The Supreme Court on Monday threw out that previous ruling, which clears the path for the Trump administration to continue the removal of alleged immigrant gang members from the United States, as long as the detainees are given due process to make the government prove the legality of their detention before being expelled from the country.

"AEA detainees must receive notice after the date of this order that they are subject to removal under the Act. The notice must be afforded within a reasonable time and in such a manner as will allow them to actually seek habeas relief in the proper venue before such removal occurs," the Supreme Court wrote in its ruling.

In a dissent to the ruling, liberal Justice Ketanji Brown Jackson spoke to the historic nature of Monday's decision.

"I lament that the Court appears to have embarked on a new era of procedural variability and that it has done so in such a casual, inequitable and, in my view, inappropriate manner," Jackson wrote.
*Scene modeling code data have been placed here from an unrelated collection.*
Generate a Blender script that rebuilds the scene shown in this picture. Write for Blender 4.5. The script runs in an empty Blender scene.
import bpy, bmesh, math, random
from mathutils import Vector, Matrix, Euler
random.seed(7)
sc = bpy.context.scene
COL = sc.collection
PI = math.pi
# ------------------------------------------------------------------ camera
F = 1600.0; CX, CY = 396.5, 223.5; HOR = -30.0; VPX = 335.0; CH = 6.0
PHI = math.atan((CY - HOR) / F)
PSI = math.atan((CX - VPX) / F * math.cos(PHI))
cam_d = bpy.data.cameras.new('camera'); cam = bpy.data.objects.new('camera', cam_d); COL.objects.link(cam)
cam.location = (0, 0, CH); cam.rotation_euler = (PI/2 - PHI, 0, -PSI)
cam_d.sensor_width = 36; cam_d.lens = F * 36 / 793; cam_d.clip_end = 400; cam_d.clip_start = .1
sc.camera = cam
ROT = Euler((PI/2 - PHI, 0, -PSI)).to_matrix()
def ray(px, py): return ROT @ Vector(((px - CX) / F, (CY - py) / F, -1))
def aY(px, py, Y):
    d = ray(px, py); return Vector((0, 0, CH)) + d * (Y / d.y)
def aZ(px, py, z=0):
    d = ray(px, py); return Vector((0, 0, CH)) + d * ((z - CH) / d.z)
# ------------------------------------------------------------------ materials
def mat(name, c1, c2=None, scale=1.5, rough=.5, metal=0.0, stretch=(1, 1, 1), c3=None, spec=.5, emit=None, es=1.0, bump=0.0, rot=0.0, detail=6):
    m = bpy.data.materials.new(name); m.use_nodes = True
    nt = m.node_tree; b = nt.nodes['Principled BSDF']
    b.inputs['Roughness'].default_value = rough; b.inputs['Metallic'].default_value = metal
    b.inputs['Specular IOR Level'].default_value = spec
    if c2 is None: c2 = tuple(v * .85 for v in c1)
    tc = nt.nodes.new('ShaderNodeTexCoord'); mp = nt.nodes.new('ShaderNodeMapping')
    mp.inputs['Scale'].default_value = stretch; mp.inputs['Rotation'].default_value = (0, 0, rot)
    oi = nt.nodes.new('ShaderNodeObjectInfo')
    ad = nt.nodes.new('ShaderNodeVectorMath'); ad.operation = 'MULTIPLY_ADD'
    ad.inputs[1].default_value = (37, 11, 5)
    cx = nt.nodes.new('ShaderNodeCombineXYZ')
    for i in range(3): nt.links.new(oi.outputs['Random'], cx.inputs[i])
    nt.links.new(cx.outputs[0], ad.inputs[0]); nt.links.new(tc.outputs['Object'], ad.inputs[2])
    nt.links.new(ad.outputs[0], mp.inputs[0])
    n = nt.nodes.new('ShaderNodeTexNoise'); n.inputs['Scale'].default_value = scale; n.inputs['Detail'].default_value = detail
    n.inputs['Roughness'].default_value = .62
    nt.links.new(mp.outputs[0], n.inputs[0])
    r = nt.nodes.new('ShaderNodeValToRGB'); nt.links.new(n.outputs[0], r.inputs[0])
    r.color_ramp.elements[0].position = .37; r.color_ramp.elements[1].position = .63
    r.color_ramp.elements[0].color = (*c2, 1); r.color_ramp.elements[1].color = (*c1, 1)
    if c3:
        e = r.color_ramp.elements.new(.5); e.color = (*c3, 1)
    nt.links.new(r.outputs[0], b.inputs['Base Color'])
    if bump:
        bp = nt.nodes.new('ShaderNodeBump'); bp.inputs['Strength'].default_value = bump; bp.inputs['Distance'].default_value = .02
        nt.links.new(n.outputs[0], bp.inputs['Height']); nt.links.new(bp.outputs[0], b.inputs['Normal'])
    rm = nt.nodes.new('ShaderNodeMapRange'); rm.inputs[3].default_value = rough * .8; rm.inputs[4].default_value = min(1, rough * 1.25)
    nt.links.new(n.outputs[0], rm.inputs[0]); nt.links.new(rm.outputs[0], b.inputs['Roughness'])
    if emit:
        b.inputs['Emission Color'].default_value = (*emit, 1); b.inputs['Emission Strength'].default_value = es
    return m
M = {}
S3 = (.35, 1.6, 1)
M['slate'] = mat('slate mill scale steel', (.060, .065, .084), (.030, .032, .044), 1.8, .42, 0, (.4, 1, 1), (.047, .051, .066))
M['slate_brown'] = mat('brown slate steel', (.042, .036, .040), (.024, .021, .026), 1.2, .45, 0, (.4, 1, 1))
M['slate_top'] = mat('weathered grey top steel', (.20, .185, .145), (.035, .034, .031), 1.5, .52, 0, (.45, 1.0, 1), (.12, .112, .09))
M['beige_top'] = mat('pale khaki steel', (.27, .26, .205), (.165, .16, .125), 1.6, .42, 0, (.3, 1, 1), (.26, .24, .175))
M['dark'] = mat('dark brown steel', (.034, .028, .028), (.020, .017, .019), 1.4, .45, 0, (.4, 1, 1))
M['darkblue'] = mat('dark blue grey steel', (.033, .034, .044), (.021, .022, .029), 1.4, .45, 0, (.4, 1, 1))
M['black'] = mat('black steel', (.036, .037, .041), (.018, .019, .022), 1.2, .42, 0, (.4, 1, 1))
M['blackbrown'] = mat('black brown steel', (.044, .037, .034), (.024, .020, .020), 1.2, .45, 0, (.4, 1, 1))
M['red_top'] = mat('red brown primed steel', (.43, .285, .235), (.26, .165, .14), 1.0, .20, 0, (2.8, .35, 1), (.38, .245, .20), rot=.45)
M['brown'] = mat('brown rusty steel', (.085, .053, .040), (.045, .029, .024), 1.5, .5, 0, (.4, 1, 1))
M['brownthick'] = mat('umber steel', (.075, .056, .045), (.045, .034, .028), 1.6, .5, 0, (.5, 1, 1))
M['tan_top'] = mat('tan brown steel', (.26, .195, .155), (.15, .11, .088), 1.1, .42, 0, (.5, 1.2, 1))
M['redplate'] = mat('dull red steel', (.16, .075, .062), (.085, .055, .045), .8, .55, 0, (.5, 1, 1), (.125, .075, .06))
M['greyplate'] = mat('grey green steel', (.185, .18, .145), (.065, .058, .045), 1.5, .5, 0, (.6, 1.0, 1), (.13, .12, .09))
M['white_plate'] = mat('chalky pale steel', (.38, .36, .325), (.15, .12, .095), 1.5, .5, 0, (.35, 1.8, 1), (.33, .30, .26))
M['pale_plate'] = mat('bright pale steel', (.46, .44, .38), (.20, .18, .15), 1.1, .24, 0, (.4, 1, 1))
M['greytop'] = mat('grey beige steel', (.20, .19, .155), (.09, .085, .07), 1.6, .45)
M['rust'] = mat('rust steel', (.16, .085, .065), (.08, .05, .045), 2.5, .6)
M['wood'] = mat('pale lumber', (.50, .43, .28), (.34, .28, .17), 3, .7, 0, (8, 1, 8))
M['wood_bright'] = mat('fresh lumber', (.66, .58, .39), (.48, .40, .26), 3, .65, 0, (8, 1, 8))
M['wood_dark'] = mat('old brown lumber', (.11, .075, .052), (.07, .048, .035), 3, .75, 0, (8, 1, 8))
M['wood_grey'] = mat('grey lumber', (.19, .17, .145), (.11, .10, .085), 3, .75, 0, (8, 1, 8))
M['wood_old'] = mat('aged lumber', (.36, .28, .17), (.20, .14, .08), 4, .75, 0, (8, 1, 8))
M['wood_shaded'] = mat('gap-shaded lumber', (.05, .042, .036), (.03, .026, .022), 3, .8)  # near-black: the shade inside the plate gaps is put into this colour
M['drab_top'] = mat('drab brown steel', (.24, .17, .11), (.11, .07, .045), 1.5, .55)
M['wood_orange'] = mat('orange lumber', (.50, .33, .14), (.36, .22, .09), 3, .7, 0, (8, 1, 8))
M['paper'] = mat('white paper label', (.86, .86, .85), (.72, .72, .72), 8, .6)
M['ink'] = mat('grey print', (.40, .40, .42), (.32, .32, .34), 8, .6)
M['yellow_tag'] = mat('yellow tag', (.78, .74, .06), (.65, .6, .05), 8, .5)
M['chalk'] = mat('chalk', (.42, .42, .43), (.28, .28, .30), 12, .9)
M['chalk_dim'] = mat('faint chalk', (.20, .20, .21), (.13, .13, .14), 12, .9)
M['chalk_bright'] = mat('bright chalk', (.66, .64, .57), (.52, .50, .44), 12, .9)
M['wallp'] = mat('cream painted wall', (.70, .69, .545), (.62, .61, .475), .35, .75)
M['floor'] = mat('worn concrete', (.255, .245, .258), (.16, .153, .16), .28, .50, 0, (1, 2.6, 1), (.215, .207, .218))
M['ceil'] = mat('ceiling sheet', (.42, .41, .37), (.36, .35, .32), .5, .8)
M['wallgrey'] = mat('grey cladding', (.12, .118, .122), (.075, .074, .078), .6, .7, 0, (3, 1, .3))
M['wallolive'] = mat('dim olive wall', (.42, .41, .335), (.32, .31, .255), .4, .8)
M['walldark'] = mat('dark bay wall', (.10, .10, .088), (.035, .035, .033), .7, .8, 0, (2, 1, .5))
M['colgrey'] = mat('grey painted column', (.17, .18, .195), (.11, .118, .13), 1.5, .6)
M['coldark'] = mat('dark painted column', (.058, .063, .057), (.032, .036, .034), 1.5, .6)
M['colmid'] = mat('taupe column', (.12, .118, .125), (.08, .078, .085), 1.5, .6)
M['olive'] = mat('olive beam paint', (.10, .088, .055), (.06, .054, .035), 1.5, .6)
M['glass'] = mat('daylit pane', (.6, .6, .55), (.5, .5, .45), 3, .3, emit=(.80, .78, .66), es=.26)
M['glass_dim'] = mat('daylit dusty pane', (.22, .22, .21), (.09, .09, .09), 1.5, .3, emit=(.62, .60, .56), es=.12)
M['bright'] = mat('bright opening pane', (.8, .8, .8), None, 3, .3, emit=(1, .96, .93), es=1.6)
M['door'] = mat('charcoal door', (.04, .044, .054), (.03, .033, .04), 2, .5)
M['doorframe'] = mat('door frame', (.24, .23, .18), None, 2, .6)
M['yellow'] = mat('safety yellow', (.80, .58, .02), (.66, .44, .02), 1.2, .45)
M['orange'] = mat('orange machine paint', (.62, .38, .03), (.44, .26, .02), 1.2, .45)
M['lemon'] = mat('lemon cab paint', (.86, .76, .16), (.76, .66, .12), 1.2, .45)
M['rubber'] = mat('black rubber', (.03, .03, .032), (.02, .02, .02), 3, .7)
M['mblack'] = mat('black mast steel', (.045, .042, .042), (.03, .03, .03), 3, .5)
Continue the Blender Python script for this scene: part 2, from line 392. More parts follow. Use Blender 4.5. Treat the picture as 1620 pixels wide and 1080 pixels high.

The Supreme Court decision leapfrogs the lower courts' procedures in this fast-moving case, which has triggered concerns from critics about Trump's aggressive and unprecedented use of presidential power in invoking the rarely-used Alien Enemies Act, which has only been used in the War of 1812, World War I and World War II.

Attorneys for the Venezuelan immigrants who filed suit to fight the deportations argued that the improper use of the AEA could allow officials to target disfavored immigrant groups without any checks and balances.

It would "allow the government to immediately begin whisking away anyone else it unilaterally declares to be a member of a criminal gang to a brutal foreign prison," they said.